3. Notre troisième objectif est d'adapter les règles commerciales multilatérales aux nouveaux enjeux de la mondialisation.
Je pense en particulier à ce que l'on appelle les " nouveaux sujets ", qu'il s'agisse de l'investissement ou de la concurrence.
L'investissement international représente aujourd'hui, avec environ 1000 milliards de dollars par an, un enjeu comparable à celui des services lors de l'Uruguay Round. Une OMC dédiée à la régulation économique internationale ne peut pas se désintéresser de cette masse d'investissements directs qui conditionne de plus en plus les flux d'échange. Elle doit le faire dans une démarche progressive, respectueuse des souverainetés nationales et des nécessités du développement afin de ne pas renouveler les errements de l'AMI.

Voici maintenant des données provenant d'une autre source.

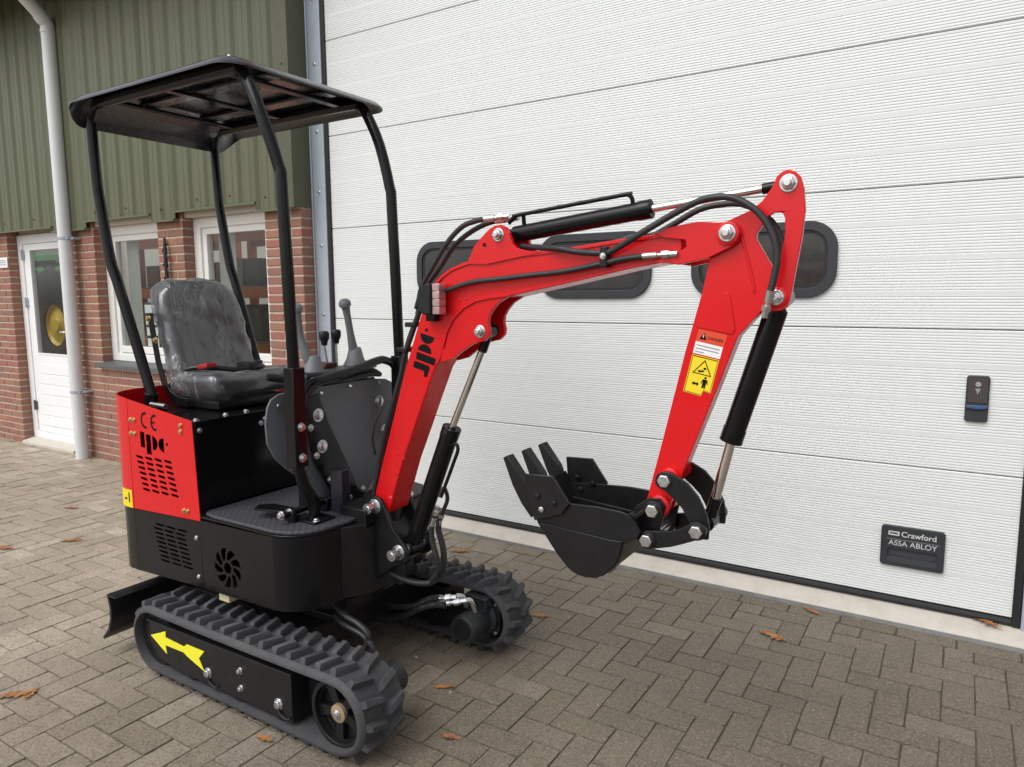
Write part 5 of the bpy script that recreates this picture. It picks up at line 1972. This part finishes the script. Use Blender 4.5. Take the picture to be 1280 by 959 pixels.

L'établissement de règles internationales de concurrence est devenu également un enjeu majeur de bonne gouvernance, en particulier pour les pays en développement qui sont les principales victimes des cartels internationaux. Il n'y a donc pas dans notre esprit contradiction entre la volonté d'élargir les règles commerciales multilatérales à ces nouvelles thématiques et le souci de lancer à l'OMC un " cycle de développement ".
Au moment où je vous parle, les chances de lancement d'un nouveau cycle sont encore loin d'être établies. Les écarts de position demeurent très importants, la multiplicité des sujets, des intervenants et le délai très court qui nous séparent de la réunion ministérielle rendent l'issue très incertaine.
Il ne sert à rien de lancer dans la précipitation un cycle au rabais qui ne réponde pas aux critiques et aux demandes exprimées depuis Seattle. Nous privilégions le contenu du cycle car nous avons des ambitions fortes pour que l'OMC devienne l'un des instruments majeurs d'une meilleure régulation internationale et l'une des organisations les plus actives dans l'effort de coopération inter-institutionnelle au service des grands objectifs du développement économique et social.